The search giant has been expanding its presence in southeast Finland since it bought an old paper mill in 2009.

Googlen logo Summan entiseen paperitehtaaseen rakennetun palvelinkeskuksen portilla Haminassa.
The Google data centres are located in the former Summa paper mill. Image: Pyry Sarkiola / Yle
  • Yle News

Google’s latest expansion of its data centre complex in Hamina has been approved.

The Regional State Administrative Agency (AVI) of Southern Finland has green-lighted the environmental permit and operating license for the sixth data centre within the complex.

The company says the new centre will be up and running next year.
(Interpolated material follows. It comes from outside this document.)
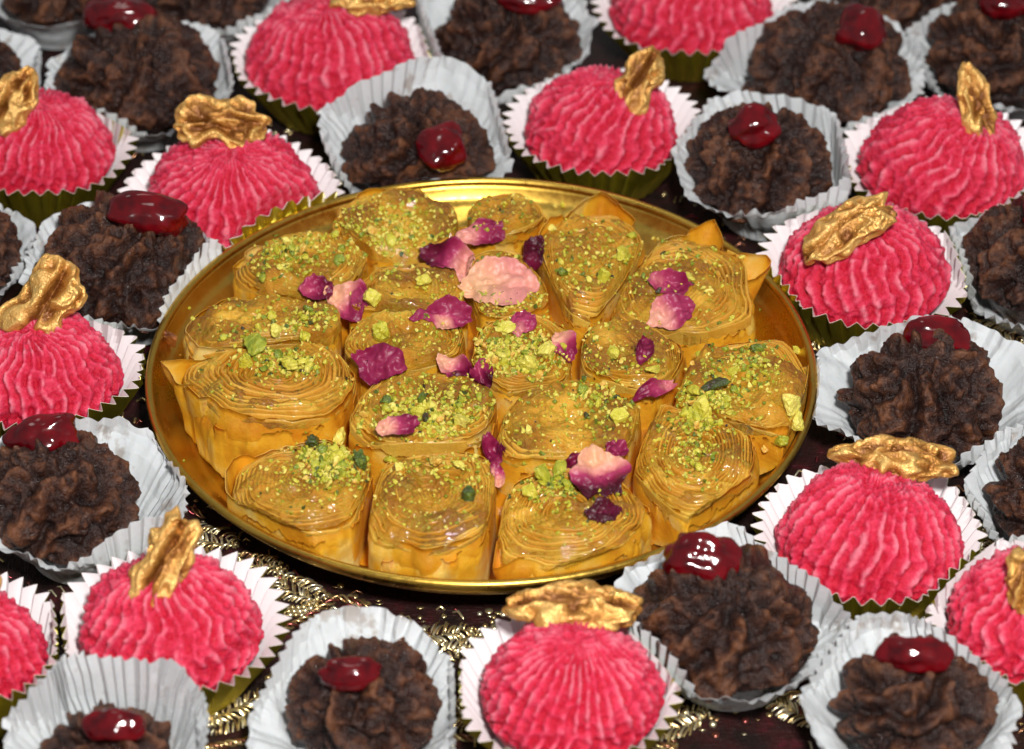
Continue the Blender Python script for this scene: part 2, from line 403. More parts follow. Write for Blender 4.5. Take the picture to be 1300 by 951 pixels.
def on_dome(key, px, py, sink=0.0):
    """point and outward normal of a sweet's surface under a line of sight"""
    s = SW[key]; c = np.array([s['c'][0], s['c'][1], s['zc']]); q = np.array([s['a'], s['a'], s['cz']])
    d = raydir(px, py); o = (CAM - c) / q; e = d / q
    A = e @ e; Bq = o @ e; Cq = o @ o - 1; disc = Bq * Bq - A * Cq
    if disc > 0: p = o + e * ((-Bq - math.sqrt(disc)) / A)
    else: p = o - e * (Bq / A)
    p = p / np.linalg.norm(p)
    n = p / q; n /= np.linalg.norm(n)
    return c + p * q - n * sink, n, disc > 0
def sphere(nt, nf):
    t = np.linspace(0, 2 * np.pi, nt, endpoint=False); f = np.linspace(0.03, math.pi - .03, nf); T, Fi = np.meshgrid(t, f)
    D = np.stack([np.sin(Fi) * np.cos(T), np.sin(Fi) * np.sin(T), np.cos(Fi)], -1); return D
def closed(X, nt):
    co = X.reshape(-1, 3); nv = len(co)
    co = np.concatenate([co, co[:nt].mean(0)[None], co[-nt:].mean(0)[None]])
    return co, [grid(nt, nv // nt, flip=True), fan(nv, np.arange(nt)), fan(nv + 1, np.arange(nv - nt, nv)[::-1])]

def walnut_mesh(L, Wd, T, seed):
    nt, nf = 120, 64; D = sphere(nt, nf)
    sx, sy, sz = L / 2, Wd / 2, T / 2
    x, y, z = D[..., 0], D[..., 1], D[..., 2]
    out = 1 + .20 * noise(np.stack([x, y, z * 0], -1), 1.9, seed) + .09 * noise(np.stack([x, y, 0 * z], -1), 4.2, seed + 1)
    waist = 1 - .30 * np.exp(-(x / .26) ** 2) * (1 if seed % 2 else .5)          # the two quarters are joined at a narrow waist
    B = np.stack([x * sx * out, y * sy * out * waist, z * sz * np.where(z > 0, 1.0, .7)], -1)
    q = np.stack([x * 1.5 * sx + .5 * noise(D, 2, seed + 3), y * 2.4 * sy, z * 1.2], -1)
    wr = 1 - np.sqrt(fbm(q, 1.0, seed + 5, 2) ** 2 + .006) * 1.5
    groove = np.exp(-((y + .12 * np.sin(3 * x + seed)) / .13) ** 2) * smooth(z, -.2, .5)
    h = .17 * (wr - .45) + .035 * fbm(B, 5, seed + 8, 2) - .24 * groove
    N = D / np.array([sx, sy, sz]); N /= np.linalg.norm(N, axis=-1)[..., None]
    X = B + N * h[..., None]
    tone = np.clip(.5 + .6 * (wr - .5) - .5 * groove, 0, 1)
    co, fs = closed(X, nt)
    return mesh('walnut', co, fs, WALNUT, True, {'tone': np.concatenate([tone.ravel(), [.5, .5]])})
def frame_mat(ang, roll, pitch=0):
    """long axis at ang in the view plane, face turned by roll about it"""
    a, r, p = math.radians(ang), math.radians(roll), math.radians(pitch)
    lx = math.cos(a) * R + math.sin(a) * U; my = -math.sin(a) * R + math.cos(a) * U
    lx = lx * math.cos(p) + V * math.sin(p); nz = np.cross(lx, my)
    m2 = my * math.cos(r) - nz * math.sin(r); n2 = np.cross(lx, m2)
    return np.stack([lx, m2, n2], 1)
def orient(o, Mx):
    o.rotation_mode = 'QUATERNION'; o.rotation_quaternion = Matrix(Mx.tolist()).to_quaternion()

def cup_grid(key, kind, seed, cx, cy, r0, r1, hh, nfl, amp, per, rows, wav, back=0.0):
    n = nfl * per; rng = np.random.RandomState(seed)
    t = np.linspace(0, 2 * np.pi, n, endpoint=False); ph = t * nfl / (2 * np.pi) + rng.rand()
    circ = np.stack([np.cos(t), np.sin(t), 0 * t], -1)
    if kind == 'foil':
        fr = ph - np.floor(ph); w = np.abs(2 * fr - 1) * 2 - 1
        am = np.full(n, 1.0) * (1 + .15 * noise(circ, 3, seed))
    else:
        jit = .6 * noise(circ, 9, seed + 2); q_ = ph + jit * .35; q_ = q_ - np.floor(q_); w = np.abs(2 * q_ - 1) * 2 - 1
        am = np.clip(.45 + .8 * noise(circ, 2.4, seed + 4) + .25 * noise(circ, 11, seed + 5), .08, 1.3)
    v = np.linspace(0, 1, rows)[:, None]
    lean = wav * noise(circ, 1.1, seed + 6)[None] ; tall = 1 + wav * .35 * noise(circ, 1.3, seed + 7)[None] + back * np.sin(t)[None]
    fl = v ** (1.0 if kind == 'foil' else 1.25)
    rad = r0 + (r1 - r0) * fl + lean * v ** 1.5 + amp * w[None] * am[None] * (.15 + .85 * v)
    z = .03 + hh * tall * v ** .95 * np.ones_like(t)[None]
    if kind != 'foil': z = z - .07 * smooth(v, .8, 1) * w[None] * am[None]; rad = rad + .06 * v * noise(circ * 2 + np.array([0, 0, 1.0]), 4, seed + 9)[None]
    X = np.stack([cx + rad * np.cos(t)[None], cy + rad * np.sin(t)[None], z], -1)
    if kind != 'foil':                                # crumpled by handling
        cr = (np.abs(fbm(X, .75, seed + 30, 2)) - .3) * .30 * v + .05 * fbm(X, 2.4, seed + 33, 2) * v
        X[..., 0] += cr * np.cos(t)[None]; X[..., 1] += cr * np.sin(t)[None]; X[..., 2] += .16 * v * fbm(X, .9, seed + 35, 2)
    squeeze(key, X, .02, .16, .35, np.broadcast_to((w * .5 + .5)[None], rad.shape))
    return X, n
def shell(X, off, n, rows):
    """sheet of real thickness from a cup grid: inside, outside and rim edge; floor closed"""
    c = X[0].mean(0)
    Nn = X - c; Nn[..., 2] = 0; Nn /= np.linalg.norm(Nn, axis=-1)[..., None] + 1e-9
    O = X + Nn * off; O[..., 2] -= off * .25
    co = np.concatenate([X.reshape(-1, 3), O.reshape(-1, 3), [c + [0, 0, .0]], [c - [0, 0, off * .25]]]); m = n * rows
    rim = np.stack([m - n + np.arange(n), m - n + (np.arange(n) + 1) % n, 2 * m - n + (np.arange(n) + 1) % n, 2 * m - n + np.arange(n)], 1)
    return co, [grid(n, rows, flip=True), grid(n, rows, off=m), rim, fan(2 * m, np.arange(n)), fan(2 * m + 1, (m + np.arange(n))[::-1])]

# words that single each sweet out
WHERE = dict(
 P1='at the left edge, upright walnut cut off', P2='behind the left rim, walnut facing front', P3='at the top left of centre, behind crumpled cup',
 P4='right behind the tray, walnut at upper right', P5='in the back row, top out of view', P6='at the upper right, slim upright walnut',
 P7='touching the right rim, long tilted walnut', P8='left of the tray, biggest leaning walnut', P9='at the lower right, long level walnut',
 P10='at the lower left, upright leaf-like walnut', P11='in front of the tray, broad level walnut', P12='in the lower right corner, cut off', P13='in the lower left corner, cut off',
 C1='in the upper left corner', C2='in the back row, second from left', C3='at the upper left, big glossy cherry', C4='cut by the left edge, upper',
 C5='at the left rim, flat dark cherry', C6='behind the tray, cherry low in front', C7='in the back row, left of centre', C8='behind the right rim, cherry on top',
 C9='at the upper right, cherry on right shoulder', C10='in the back row, near upper right', C11='in the upper right corner', C12='cut by the right edge, middle',
 C13='right of the tray, large squarish cherry', C14='cut by the right edge, lower', C15='at the lower left rim, pointed oval cherry', C16='in front of the tray, deep fluted cup',
 C17='at the lower right rim, the largest dark', C18='at the bottom right, round fluted cup', C19='outside the left edge, cup just showing', C20='at the bottom left, front row')
# walnut: px, py, long, wide, thick (cm), angle, roll, pitch
WAL = dict(P1=(16, 142, 2.15, 1.5, .9, 62, 15, 0), P2=(278, 166, 2.75, 1.75, .8, -4, 25, 0), P3=(468, 8, 2.2, 1.3, .8, 0, 40, 0), P4=(806, 112, 2.1, 1.35, .9, 58, 15, 0),
           P5=(900, -62, 2.2, 1.4, .8, 10, 30, 0), P6=(1235, 143, 2.15, 1.15, .75, -76, 35, 0), P7=(1076, 299, 2.95, 1.5, .8, 33, 38, 0), P8=(58, 399, 2.75, 1.9, .95, 56, 10, 0),
           P9=(1137, 582, 2.95, 1.5, .85, -5, 52, 0), P10=(210, 724, 2.75, 1.4, .8, 66, 12, 0), P11=(733, 770, 3.3, 1.5, .9, -2, 48, 0), P12=(1305, 742, 1.6, 1.2, .8, 70, 20, 0), P13=(-60, 760, 2.2, 1.4, .8, 20, 20, 0))
# cherry: px, py, width, height in px, angle
CHE = dict(C1=(60, -60, 80, 45, 0), C2=(270, -70, 80, 45, 0), C3=(153, 20, 92, 56, 0), C4=(-60, 50, 80, 50, 0), C5=(186, 279, 106, 54, -8), C6=(559, 190, 60, 62, 20), C7=(672, 6, 76, 34, 0),
           C8=(956, 166, 66, 50, 10), C9=(1092, 44, 66, 58, -20), C10=(1160, -75, 70, 45, 0), C11=(1275, 8, 70, 45, 0), C12=(1330, 275, 75, 50, 0), C13=(1189, 429, 84, 54, -4), C14=(1365, 575, 80, 50, 0),
           C15=(55, 553, 92, 54, 6), C16=(447, 858, 84, 40, 0), C17=(892, 714, 96, 66, -14), C18=(1162, 838, 90, 50, 0), C19=(-70, 262, 80, 50, 0), C20=(146, 925, 74, 44, 0))
PAINT = dict(P1=(30, .6, .25), P2=(30, .1, .12), P3=(26, 1.0, .2), P4=(24, 1.2, .3), P5=(26, .7, .35), P6=(26, 1.3, .25), P7=(28, .2, .38), P8=(28, .4, .3), P9=(30, .9, .12), P10=(26, .3, .5), P11=(32, .1, .12), P12=(24, .5, .4), P13=(26, .5, .3))
POLE = dict(P6=(.35, 0), P9=(.35, 1.2), P4=(.3, .6), P10=(.2, 2.2), P2=(.15, -1.5), P7=(.25, 2.2))
BACK = dict(C6=.38, C16=.22, C18=.18, C8=0, C20=.25, C3=.1, C2=.1, C7=.12, C9=.12, C10=.1, C11=.1)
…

At the moment it is carrying out installation and testing work at the site.

Google plans to hire some 40–50 new employees, bringing the workforce to around 400.

There are now some 1,200 people working on the construction site, a number that is expected to grow to 1,300–1,400 by year’s end.

From paper mill to wind-powered data centre

Last year Google said it would invest 1.2 billion euros more in Hamina for a total of around two billion so far.

The search giant has been expanding its presence in southeast Finland since buying Stora Enso's former Summa paper mill in 2009, opening its first data centre there two years later.

The complex is powered by electricity from three new wind farms, the firm says.

Meanwhile the Russian data search company Yandex plans to double the size of its data centre in Mäntsälä, south-central Finland, the financial paper Talouselämä reports. The Finnish company Ficolo is building a centre in Vantaa while the German firm Hetzner has one in Tuusula and the US firm Equinix has several in the Helsinki region.